Loup Sarion (Tolosa, 1987) vive e lavora a New York.
Le sue sculture confondono il confine tra corpo e oggetto, intimità e astrazione. Il suo processo creativo inizia spesso con schizzi goffi, che vengono poi ingranditi e trasformati in forme scultoree, che siano nasi, cappelli o sculture luminose che ricordano le ossa. Attraverso le sue opere, Sarion si addentra in narrazioni intime e androgine, giocando con l'interazione di forme concave e convesse.
I suoi materiali, spesso intrisi di storia, riflettono la sua ossessione per le vite passate: cinture consumate trasformate in sinuosi bassorilievi o nasi scolpiti in cera d'api o alluminio lucidato, che incarnano ritratti di estranei, amanti e figure anonime incontrate in città o in metropolitana. Ha sempre creduto che un singolo tratto del viso sia sufficiente per raccontare un'intera storia.
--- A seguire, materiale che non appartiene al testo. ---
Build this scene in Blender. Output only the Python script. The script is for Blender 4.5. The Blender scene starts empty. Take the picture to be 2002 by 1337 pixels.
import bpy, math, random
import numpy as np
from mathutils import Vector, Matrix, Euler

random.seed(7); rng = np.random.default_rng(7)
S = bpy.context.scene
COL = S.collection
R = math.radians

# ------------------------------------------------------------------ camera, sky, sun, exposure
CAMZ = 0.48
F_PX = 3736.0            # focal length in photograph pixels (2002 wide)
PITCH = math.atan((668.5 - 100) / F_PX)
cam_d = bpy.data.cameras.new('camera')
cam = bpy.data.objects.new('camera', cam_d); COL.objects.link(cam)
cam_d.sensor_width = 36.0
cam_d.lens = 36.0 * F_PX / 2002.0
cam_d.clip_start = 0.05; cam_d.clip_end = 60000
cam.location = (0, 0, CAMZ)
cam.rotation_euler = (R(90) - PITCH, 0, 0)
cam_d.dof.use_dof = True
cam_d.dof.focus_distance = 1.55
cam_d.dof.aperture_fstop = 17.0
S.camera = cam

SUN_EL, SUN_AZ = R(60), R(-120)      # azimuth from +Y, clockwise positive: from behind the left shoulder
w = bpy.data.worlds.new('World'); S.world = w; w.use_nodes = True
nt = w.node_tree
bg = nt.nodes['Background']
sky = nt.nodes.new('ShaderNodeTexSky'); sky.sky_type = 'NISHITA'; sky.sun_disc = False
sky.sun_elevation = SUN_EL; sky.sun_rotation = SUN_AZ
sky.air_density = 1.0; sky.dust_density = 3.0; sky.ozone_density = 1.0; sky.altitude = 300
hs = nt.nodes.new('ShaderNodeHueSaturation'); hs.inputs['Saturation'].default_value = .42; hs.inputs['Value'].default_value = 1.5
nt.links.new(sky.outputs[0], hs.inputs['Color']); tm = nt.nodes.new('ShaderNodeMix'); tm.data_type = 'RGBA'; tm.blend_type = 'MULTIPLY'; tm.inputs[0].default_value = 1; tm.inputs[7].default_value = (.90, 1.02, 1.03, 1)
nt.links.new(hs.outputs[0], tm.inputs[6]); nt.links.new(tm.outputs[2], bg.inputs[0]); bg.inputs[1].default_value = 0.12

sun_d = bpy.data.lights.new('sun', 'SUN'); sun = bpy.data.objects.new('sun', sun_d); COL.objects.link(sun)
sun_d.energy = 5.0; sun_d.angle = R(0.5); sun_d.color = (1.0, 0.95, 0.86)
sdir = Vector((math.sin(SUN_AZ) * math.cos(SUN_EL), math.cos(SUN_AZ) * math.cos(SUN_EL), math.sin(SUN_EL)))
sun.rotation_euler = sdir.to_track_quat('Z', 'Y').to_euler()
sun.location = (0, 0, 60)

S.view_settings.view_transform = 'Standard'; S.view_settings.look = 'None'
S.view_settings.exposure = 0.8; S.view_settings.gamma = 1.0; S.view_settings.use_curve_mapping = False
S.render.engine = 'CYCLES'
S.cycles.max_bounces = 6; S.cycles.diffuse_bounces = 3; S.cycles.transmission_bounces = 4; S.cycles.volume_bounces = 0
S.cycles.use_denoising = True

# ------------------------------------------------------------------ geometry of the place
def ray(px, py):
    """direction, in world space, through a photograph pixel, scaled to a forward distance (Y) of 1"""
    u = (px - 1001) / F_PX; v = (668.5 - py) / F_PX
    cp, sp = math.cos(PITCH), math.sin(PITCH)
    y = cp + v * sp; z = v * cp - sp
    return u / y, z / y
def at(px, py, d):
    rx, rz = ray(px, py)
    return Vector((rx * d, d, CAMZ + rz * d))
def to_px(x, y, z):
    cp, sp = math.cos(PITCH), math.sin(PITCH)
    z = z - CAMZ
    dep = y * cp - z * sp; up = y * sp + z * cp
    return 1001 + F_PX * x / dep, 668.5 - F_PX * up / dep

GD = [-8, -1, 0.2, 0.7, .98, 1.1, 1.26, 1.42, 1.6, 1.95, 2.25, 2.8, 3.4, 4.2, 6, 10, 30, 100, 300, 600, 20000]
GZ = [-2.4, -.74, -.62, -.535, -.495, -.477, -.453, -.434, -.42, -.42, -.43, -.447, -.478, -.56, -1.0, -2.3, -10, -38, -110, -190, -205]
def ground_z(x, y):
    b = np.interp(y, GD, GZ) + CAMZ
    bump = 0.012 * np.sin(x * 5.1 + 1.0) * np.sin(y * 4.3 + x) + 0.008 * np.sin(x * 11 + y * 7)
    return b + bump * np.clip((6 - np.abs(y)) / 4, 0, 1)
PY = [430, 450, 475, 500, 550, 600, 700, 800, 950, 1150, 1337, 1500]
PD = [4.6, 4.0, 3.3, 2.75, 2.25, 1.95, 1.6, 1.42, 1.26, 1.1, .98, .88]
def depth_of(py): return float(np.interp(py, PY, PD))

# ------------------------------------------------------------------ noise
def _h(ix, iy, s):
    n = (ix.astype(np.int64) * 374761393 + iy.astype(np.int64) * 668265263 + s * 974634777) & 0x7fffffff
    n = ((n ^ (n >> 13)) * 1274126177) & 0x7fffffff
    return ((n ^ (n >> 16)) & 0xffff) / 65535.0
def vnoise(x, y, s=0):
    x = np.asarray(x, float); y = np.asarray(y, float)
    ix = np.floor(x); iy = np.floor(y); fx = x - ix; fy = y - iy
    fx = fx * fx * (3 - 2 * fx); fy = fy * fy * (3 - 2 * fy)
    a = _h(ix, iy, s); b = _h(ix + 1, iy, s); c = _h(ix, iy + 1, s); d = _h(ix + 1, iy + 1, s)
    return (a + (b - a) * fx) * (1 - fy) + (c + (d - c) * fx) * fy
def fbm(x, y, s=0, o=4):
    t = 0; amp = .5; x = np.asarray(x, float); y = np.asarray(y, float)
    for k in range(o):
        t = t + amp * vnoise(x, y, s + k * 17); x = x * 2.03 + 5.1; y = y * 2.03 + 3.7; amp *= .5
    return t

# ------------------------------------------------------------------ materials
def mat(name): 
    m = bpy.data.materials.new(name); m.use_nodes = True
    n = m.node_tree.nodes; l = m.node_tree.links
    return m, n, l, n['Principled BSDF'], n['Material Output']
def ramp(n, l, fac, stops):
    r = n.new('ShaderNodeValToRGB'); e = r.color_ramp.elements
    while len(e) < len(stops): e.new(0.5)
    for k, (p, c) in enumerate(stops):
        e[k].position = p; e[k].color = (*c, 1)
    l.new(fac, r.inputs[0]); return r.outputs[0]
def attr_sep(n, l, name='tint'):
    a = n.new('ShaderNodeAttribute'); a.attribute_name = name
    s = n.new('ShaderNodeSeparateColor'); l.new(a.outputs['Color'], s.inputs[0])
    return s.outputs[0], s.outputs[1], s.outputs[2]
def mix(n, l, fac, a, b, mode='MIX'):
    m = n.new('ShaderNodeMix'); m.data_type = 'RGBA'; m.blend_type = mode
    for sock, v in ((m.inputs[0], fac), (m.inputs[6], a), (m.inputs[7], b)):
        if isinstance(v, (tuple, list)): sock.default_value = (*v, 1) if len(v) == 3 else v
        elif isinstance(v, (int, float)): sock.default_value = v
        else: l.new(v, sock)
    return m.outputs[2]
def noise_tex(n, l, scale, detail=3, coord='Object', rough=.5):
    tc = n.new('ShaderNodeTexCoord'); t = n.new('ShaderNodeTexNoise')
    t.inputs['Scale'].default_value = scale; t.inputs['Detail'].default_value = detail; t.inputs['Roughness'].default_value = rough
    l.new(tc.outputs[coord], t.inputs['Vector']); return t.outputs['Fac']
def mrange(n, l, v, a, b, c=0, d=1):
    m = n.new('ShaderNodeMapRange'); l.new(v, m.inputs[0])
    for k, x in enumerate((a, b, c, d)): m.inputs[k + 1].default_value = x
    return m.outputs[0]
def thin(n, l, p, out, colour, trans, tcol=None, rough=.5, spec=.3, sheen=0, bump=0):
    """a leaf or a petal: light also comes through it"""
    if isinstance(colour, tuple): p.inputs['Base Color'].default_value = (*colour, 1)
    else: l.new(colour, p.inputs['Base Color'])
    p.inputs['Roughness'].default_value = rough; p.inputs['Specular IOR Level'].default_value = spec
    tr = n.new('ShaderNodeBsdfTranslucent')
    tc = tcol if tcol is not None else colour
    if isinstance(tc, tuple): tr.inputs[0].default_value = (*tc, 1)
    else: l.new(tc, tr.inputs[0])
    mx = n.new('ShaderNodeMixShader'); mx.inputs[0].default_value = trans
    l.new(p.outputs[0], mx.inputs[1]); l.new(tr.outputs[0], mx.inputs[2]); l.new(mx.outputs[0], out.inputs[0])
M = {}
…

Né maschile né femminile, il naso occupa un posto unico al centro del viso, carico di erotismo, grazia e goffaggine. Presenta un mondo di proiezione: ogni protuberanza, poro e curva rivela qualcosa del suo proprietario. Sarion cattura intimità e imperfezioni attraverso forme tattili che interagiscono con il corpo, l'architettura e gli strati della storia umana, creando "millefoglie" in cui i processi geologici e le tracce umane si intrecciano.